The European pattern: ignorance, ideology, and oversight failures
IMPACT-se examined state school textbooks in eight European countries to understand trends in the depiction of Jews, Judaism, and antisemitism. The organization's CEO, Marcus Sheff, explained: "Some countries – such as Sweden, Hungary and Greece – provide young people with accurate information about Jews, Judaism and Israel. In stark contrast, Irish textbooks display hostility and disinformation."

Sheff distinguished between two separate phenomena on the continent: ignorance – where educators simply do not have a thorough command of the material they are teaching – and deliberate bias, where hostile content is consciously inserted. "In some cases, this is ignorance, but in others, there are clearly guiding hands."

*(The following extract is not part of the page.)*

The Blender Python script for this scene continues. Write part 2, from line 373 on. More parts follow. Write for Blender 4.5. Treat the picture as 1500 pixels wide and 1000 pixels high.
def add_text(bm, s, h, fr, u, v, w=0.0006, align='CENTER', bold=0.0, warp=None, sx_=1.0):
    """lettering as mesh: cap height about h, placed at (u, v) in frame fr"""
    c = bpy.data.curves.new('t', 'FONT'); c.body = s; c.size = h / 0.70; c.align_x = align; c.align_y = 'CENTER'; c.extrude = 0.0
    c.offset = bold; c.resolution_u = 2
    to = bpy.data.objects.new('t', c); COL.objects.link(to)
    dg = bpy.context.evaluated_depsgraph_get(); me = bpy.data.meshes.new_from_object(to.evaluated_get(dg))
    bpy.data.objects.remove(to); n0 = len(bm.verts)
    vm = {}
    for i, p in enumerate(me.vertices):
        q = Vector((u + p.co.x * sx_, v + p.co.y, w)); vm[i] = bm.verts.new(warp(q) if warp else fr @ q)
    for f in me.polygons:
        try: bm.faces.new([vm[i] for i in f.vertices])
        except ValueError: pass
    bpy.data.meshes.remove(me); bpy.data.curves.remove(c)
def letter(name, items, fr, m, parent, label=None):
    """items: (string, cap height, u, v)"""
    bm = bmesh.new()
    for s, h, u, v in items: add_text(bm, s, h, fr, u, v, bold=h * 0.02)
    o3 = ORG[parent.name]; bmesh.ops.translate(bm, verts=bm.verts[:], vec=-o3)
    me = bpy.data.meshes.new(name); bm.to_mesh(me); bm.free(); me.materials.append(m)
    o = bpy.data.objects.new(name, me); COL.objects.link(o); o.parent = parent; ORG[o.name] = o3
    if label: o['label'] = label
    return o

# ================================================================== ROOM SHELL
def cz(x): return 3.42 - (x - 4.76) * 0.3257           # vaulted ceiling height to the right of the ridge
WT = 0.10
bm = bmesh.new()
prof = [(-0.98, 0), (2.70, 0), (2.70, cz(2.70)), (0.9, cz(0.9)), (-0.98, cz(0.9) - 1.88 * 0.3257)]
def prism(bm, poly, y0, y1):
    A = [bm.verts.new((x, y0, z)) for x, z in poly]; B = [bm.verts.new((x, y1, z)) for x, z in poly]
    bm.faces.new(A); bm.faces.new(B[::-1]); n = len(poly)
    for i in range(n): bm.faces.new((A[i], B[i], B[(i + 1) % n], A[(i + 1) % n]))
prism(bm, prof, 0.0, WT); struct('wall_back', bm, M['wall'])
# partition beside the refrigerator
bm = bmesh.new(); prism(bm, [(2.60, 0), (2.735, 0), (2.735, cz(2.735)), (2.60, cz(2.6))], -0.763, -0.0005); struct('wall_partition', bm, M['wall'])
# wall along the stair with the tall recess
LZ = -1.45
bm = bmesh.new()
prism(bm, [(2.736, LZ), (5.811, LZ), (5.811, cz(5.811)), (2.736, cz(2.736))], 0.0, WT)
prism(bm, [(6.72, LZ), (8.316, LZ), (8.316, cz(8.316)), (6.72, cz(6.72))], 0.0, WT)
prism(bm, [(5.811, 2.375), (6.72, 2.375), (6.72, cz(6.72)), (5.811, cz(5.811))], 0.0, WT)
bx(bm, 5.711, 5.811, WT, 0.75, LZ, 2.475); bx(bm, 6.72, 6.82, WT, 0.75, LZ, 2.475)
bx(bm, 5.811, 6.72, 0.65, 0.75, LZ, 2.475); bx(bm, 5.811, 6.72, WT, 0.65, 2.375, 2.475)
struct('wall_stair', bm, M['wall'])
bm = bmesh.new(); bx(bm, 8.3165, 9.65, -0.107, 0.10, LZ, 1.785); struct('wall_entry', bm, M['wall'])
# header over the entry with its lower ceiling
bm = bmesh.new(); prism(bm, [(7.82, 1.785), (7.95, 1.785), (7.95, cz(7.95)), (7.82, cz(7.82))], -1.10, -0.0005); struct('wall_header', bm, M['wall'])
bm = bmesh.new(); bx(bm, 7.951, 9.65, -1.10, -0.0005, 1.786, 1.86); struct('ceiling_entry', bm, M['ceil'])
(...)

The three countries described here differ from one another in culture, history, and the nature of the problem, but one common thread stands out: in all of them, a process is underway in which the Palestinian narrative – and particularly the narrative that has taken hold since October 2023 – is permeating the education system, teachers' unions, and public discourse.
The danger is not confined to the present, as Alpeleg warned. "Children who grow up with the belief that Israel is absolute evil will become adults who act against Israel. We are seeing the educational doctrine of Gaza being adopted across Europe, and from there, the path to harming Jews grows shorter. We have already seen where institutionalized anti-Jewish education in Europe leads."